[start]

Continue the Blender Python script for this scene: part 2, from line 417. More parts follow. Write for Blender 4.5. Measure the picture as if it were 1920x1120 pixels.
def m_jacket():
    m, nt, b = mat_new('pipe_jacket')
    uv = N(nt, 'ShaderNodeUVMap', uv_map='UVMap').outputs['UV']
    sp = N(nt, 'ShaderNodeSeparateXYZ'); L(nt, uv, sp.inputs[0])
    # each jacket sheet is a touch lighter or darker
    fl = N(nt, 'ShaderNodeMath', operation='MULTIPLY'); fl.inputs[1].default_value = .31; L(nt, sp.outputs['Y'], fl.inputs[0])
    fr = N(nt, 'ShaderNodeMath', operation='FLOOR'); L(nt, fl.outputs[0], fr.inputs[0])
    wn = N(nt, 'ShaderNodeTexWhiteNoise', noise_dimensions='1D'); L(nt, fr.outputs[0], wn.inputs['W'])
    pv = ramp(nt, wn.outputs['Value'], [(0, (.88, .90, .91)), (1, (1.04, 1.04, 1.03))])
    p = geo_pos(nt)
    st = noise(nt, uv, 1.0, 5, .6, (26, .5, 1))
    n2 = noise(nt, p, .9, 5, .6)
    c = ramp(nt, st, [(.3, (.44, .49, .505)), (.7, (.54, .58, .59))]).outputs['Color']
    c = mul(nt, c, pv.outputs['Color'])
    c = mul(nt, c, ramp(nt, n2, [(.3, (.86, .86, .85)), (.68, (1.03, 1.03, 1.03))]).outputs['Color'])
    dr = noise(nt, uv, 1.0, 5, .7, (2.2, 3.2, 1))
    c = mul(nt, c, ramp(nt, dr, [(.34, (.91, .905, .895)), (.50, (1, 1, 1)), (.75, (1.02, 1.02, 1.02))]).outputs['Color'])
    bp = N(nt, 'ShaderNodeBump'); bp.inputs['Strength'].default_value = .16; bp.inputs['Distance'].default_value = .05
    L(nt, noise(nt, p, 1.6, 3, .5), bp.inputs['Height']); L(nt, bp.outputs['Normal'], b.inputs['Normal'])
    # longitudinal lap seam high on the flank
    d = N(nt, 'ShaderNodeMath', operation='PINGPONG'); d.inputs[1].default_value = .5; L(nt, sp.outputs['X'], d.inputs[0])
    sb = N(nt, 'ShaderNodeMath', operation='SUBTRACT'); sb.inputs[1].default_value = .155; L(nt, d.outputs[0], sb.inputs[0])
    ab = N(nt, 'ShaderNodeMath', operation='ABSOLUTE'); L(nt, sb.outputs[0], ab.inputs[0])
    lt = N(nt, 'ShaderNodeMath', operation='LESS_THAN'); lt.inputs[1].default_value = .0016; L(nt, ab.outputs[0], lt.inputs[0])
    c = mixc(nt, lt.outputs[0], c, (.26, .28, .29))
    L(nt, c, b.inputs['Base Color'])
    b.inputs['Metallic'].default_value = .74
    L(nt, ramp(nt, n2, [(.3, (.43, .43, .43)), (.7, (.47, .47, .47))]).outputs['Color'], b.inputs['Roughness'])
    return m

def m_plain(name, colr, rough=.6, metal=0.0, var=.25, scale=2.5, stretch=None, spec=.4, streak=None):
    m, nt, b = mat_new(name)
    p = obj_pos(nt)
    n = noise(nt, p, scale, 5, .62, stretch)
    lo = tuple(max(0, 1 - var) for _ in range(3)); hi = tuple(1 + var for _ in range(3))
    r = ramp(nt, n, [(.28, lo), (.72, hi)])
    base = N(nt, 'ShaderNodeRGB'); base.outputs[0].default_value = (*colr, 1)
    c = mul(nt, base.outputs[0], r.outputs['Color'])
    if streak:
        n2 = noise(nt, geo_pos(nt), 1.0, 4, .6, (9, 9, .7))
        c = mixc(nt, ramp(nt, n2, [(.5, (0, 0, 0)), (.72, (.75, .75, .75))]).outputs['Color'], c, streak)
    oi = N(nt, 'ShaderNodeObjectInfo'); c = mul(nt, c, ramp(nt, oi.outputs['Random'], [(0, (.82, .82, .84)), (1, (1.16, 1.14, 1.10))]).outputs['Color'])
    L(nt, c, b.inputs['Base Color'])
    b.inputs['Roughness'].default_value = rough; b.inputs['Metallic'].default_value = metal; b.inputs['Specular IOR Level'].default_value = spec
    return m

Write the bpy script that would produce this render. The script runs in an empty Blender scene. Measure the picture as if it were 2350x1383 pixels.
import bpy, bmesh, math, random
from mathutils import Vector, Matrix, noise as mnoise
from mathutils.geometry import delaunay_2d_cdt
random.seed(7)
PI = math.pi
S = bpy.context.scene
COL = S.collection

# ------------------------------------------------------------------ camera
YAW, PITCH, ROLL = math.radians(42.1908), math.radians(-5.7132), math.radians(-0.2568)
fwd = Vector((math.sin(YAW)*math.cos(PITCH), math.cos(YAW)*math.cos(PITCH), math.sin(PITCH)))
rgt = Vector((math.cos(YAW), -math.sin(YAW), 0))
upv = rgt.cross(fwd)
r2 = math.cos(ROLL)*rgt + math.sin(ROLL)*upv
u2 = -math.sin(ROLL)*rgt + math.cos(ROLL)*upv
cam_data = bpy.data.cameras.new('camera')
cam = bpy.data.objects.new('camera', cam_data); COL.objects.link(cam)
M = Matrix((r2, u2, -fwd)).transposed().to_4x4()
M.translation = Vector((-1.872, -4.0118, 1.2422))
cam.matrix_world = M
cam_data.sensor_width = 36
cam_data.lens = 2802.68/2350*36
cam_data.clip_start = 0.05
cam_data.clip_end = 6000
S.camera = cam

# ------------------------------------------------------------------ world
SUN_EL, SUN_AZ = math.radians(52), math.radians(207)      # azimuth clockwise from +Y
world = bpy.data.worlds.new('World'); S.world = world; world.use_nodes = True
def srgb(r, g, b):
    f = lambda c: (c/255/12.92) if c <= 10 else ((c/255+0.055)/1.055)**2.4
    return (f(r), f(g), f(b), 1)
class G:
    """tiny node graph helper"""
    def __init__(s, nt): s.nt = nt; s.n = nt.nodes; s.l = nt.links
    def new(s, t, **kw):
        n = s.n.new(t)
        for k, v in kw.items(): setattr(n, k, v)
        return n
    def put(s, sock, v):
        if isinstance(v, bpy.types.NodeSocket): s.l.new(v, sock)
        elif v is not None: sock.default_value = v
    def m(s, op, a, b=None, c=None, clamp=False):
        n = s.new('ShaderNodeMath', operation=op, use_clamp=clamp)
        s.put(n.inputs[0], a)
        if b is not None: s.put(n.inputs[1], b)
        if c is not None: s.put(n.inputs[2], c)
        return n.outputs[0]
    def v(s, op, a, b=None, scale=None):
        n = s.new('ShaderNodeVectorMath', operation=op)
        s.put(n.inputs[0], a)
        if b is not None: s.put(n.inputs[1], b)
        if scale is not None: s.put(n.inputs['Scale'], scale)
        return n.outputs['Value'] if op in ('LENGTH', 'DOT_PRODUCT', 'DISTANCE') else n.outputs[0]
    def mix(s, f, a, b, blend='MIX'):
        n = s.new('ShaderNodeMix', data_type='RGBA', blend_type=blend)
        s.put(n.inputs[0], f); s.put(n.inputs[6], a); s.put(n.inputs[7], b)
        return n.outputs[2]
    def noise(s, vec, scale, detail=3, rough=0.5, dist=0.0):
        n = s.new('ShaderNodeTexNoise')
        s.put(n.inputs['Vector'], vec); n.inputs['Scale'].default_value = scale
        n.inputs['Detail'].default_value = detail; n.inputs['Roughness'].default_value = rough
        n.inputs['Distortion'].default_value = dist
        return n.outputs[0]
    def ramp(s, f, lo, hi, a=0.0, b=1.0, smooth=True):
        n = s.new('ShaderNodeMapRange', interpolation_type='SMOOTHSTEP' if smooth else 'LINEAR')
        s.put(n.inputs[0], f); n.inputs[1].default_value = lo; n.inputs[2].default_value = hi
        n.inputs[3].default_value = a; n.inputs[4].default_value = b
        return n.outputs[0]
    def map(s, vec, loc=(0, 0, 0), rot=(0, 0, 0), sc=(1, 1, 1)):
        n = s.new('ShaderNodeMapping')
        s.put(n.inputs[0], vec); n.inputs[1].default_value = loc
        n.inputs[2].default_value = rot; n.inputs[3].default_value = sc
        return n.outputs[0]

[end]

• What to produce:
Output the lines of the records above exactly as they appear, from the line containing "Write the bpy" through the line containing "COL = S.collection".

• Answer to the exercise:
Write the bpy script that would produce this render. The script runs in an empty Blender scene. Measure the picture as if it were 2350x1383 pixels.
import bpy, bmesh, math, random
from mathutils import Vector, Matrix, noise as mnoise
from mathutils.geometry import delaunay_2d_cdt
random.seed(7)
PI = math.pi
S = bpy.context.scene
COL = S.collection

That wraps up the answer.